The Art of Dying
Is death really a taboo in our society? It’s a strong word, taboo, and I don’t know that it’s the right one. If there is a reluctance to confront death it is just as likely that it is because we are all having such fun being alive and feeling healthy. Reaper G is a spoilsport. If we turn our faces from the old curmudgeon, I don’t know that that isn’t an entirely natural thing to do.
For all that, we owe it to ourselves to get our heads around it. It’s all about taking responsibility. We have to rehearse the deaths of those we love in our imagination if we are ever to be able to cope with them. And we have to rehearse our own death, work out how we feel about it and imagine how others will feel about it—and, yes, talk about it, prepare them.

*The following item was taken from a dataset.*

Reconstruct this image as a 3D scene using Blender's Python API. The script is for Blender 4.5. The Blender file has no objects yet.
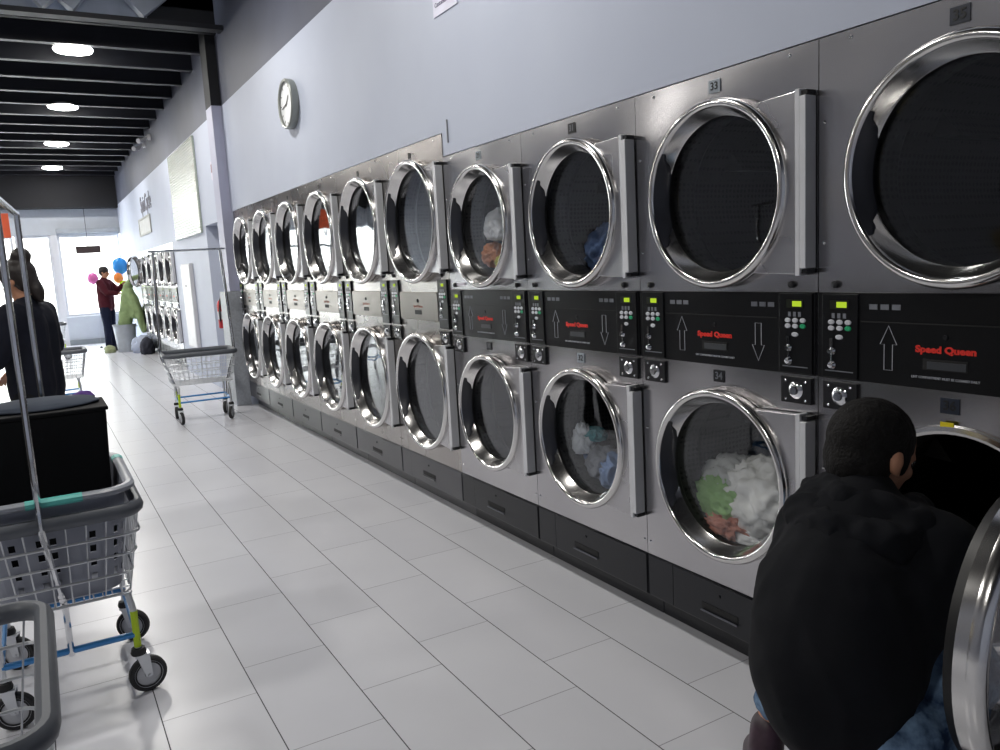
import bpy, math, random
from mathutils import Vector, Matrix, noise
R=math.radians; PI=math.pi
random.seed(7)
SC=bpy.context.scene; COL=SC.collection
# ------------------------------------------------------------------ camera
CAM=dict(f=797.84,yaw=.5210,pitch=-.1424,roll=-.0550,h=1.4265)
def make_camera():
    cd=bpy.data.cameras.new('camera'); co=bpy.data.objects.new('camera',cd); COL.objects.link(co)
    y,p,r=CAM['yaw'],CAM['pitch'],CAM['roll']
    f=Vector((math.sin(y)*math.cos(p),math.cos(y)*math.cos(p),math.sin(p)))
    rt=Vector((math.cos(y),-math.sin(y),0)); u=rt.cross(f)
    r2=math.cos(r)*rt+math.sin(r)*u; u2=-math.sin(r)*rt+math.cos(r)*u
    m=Matrix((r2,u2,-f)).transposed().to_4x4(); m.translation=Vector((0,0,CAM['h']))
    co.matrix_world=m
    cd.sensor_fit='HORIZONTAL'; cd.sensor_width=36; cd.lens=36*CAM['f']/1000; cd.clip_start=.02; cd.clip_end=300
    SC.camera=co
make_camera()
vs=SC.view_settings
SC.display_settings.display_device='sRGB'
vs.view_transform='Standard'; vs.look='None'; vs.gamma=1; vs.use_curve_mapping=False
vs.exposure=1.0
SC.cycles.max_bounces=8; SC.cycles.diffuse_bounces=4; SC.cycles.glossy_bounces=5; SC.cycles.transparent_max_bounces=12
SC.cycles.caustics_reflective=False; SC.cycles.caustics_refractive=False; SC.cycles.sample_clamp_indirect=6
SC.cycles.use_denoising=True
# ------------------------------------------------------------------ materials
MATS={}
def srgb(h):
    h=h.lstrip('#'); c=[int(h[i:i+2],16)/255 for i in (0,2,4)]
    return tuple((x/12.92 if x<=.04045 else ((x+.055)/1.055)**2.4) for x in c)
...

We owe it to ourselves to preserve ourselves from helplessness and hopelessness and dependency (not to mention the well intentioned ministrations of a Cruse volunteer).
So I liked Dan Cruickshank’s encounter with death on the BBC, and I applaud another programme which, however imperfectly, deals with the subject seriously and contemplatively—with what Sister Wendy called “a breathless, a fearful wonder and joy at what will happen after death.”
There’s no definitive take on this. It’s all well beyond the grasp of reason, so let’s just clear the deck of academics. To blunder about for a bit is the best it gets.
Watch Dan blundering about here.
1 Comments:
I was surprised by how little thought Dan had apparently given the matter, I thought everyone mused endlessly about their own deaths.